Last week, we recorded a podcast with Long Beach State athletic director Andy Fee. We had a question for him.

“To your knowledge, nothing like this has happened in the university’s history, right?”

Fee paused.

“Uh, ya think?”

He’s right. In the roughly 140 years that organized sports have taken place in Long Beach, there’s never been a shutdown like the one we’re experiencing, with college sports canceled through the summer and high school sports shut down until May 3, at least.

The state basketball championships set to be held in Sacramento on March 13-14 were canceled and will go down as the first canceled state championships since World War II caused the cancellation of the state track meet from 1942-45. In the 120 year history of organized high school sports in California, the only other state-wide cancelation was in 1919 due to the influenza outbreak.

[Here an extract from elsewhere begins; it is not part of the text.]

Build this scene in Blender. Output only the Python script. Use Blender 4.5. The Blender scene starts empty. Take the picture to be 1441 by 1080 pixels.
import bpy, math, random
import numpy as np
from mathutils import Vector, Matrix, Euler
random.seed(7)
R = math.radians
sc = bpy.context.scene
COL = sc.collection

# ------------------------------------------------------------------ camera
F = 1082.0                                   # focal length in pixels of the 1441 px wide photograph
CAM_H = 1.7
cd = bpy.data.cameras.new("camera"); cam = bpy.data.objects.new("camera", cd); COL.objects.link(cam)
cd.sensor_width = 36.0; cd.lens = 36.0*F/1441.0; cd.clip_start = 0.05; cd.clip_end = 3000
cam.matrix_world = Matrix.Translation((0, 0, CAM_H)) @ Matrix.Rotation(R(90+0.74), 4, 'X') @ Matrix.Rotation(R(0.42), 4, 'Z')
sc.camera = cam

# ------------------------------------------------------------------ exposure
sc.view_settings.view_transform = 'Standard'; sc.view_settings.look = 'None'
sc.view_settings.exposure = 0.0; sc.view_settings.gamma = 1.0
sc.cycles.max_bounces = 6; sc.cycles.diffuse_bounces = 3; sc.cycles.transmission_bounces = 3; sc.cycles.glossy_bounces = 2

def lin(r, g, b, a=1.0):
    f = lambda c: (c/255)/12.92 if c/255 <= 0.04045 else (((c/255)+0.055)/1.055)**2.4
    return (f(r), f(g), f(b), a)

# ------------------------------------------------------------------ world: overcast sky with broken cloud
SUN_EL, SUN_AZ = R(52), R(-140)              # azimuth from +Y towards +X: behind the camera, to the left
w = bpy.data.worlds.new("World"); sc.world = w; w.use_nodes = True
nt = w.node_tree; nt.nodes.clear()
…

Hope is not lost for high school athletes, coaches and fans who want to see some kind of a return to normalcy this school year, however. While most schools are going to be closed through the first weekend of May, the CIF State office declined to officially cancel the spring sports season.

“While the time may come when we have to cancel (spring) postseason events, today is not that day,” said CIF Executive Director Ron Nocetti in a release.

The CIF Executive Committee plans to convene an emergency session in early April to re-evalutate that position. At the moment, their hope is to put together a few weeks of league play when schools open in May, then dive immediately into the postseason for sports including baseball, softball, swimming and track and field.

Even though the state has previously had to cancel year-end championships, sports have literally never been shut down in Long Beach for this long a stretch. During World War II, the high schools kept playing baseball on the field at Recreation Park (where Blair Field is now). The only difference was some of the trees were cut down to clear the sightlines for anti-aircraft guns beyond the outfield fence.

In 1933, a major earthquake knocked down more than half the schools in Long Beach, but a few months later they were holding track meets at Burcham Field at Poly, running around the oval even as classes convened on the infield. Even going back to the influenza outbreak of 1918-19, the schools in Long Beach closed for a stretch, but sports played on, except for when opposing teams would occasionally forfeit a game due to illness.

No city in the world has produced the diversity of athletic talent that Long Beach has, from world class sailors to golfers to football players and sprinters. Great athletes want to go out and put their stamp on the world, they don’t want to sit at home and have the world put its stamp on them.

For the first time ever, though, that’s what’s happening in Long Beach, as world-class athletes and budding stars wait for word that they can get back to making the kind of history worth celebrating.